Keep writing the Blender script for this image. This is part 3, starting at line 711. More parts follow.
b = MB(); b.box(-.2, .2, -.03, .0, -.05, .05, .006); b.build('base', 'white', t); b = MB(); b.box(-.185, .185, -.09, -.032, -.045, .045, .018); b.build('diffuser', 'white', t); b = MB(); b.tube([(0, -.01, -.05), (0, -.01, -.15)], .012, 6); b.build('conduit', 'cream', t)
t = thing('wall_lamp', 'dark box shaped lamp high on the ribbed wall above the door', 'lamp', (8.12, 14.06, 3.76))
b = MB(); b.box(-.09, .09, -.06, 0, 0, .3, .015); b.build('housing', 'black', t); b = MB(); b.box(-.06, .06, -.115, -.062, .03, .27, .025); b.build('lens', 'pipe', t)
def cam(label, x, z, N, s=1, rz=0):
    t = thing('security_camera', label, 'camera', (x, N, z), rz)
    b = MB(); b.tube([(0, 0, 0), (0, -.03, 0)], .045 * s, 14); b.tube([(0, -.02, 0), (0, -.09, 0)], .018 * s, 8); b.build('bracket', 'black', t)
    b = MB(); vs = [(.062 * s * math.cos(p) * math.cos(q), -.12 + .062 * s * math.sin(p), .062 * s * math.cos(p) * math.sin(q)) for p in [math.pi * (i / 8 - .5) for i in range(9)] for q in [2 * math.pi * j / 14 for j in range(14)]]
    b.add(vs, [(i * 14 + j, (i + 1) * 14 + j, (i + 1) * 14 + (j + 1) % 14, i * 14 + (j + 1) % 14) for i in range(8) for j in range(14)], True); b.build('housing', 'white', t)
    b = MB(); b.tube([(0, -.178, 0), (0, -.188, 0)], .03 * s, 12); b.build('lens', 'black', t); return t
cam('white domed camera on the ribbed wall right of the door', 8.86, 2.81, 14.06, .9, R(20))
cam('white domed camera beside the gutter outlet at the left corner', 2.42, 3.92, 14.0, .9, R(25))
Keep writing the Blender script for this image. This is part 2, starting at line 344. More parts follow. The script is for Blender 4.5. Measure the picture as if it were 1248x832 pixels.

....

Give a word-for-word copy of the records.

Keep writing the Blender script for this image. This is part 3, starting at line 711. More parts follow.
b = MB(); b.box(-.2, .2, -.03, .0, -.05, .05, .006); b.build('base', 'white', t); b = MB(); b.box(-.185, .185, -.09, -.032, -.045, .045, .018); b.build('diffuser', 'white', t); b = MB(); b.tube([(0, -.01, -.05), (0, -.01, -.15)], .012, 6); b.build('conduit', 'cream', t)
t = thing('wall_lamp', 'dark box shaped lamp high on the ribbed wall above the door', 'lamp', (8.12, 14.06, 3.76))
b = MB(); b.box(-.09, .09, -.06, 0, 0, .3, .015); b.build('housing', 'black', t); b = MB(); b.box(-.06, .06, -.115, -.062, .03, .27, .025); b.build('lens', 'pipe', t)
def cam(label, x, z, N, s=1, rz=0):
    t = thing('security_camera', label, 'camera', (x, N, z), rz)
    b = MB(); b.tube([(0, 0, 0), (0, -.03, 0)], .045 * s, 14); b.tube([(0, -.02, 0), (0, -.09, 0)], .018 * s, 8); b.build('bracket', 'black', t)
    b = MB(); vs = [(.062 * s * math.cos(p) * math.cos(q), -.12 + .062 * s * math.sin(p), .062 * s * math.cos(p) * math.sin(q)) for p in [math.pi * (i / 8 - .5) for i in range(9)] for q in [2 * math.pi * j / 14 for j in range(14)]]
    b.add(vs, [(i * 14 + j, (i + 1) * 14 + j, (i + 1) * 14 + (j + 1) % 14, i * 14 + (j + 1) % 14) for i in range(8) for j in range(14)], True); b.build('housing', 'white', t)
    b = MB(); b.tube([(0, -.178, 0), (0, -.188, 0)], .03 * s, 12); b.build('lens', 'black', t); return t
cam('white domed camera on the ribbed wall right of the door', 8.86, 2.81, 14.06, .9, R(20))
cam('white domed camera beside the gutter outlet at the left corner', 2.42, 3.92, 14.0, .9, R(25))
Keep writing the Blender script for this image. This is part 2, starting at line 344. More parts follow. The script is for Blender 4.5. Measure the picture as if it were 1248x832 pixels.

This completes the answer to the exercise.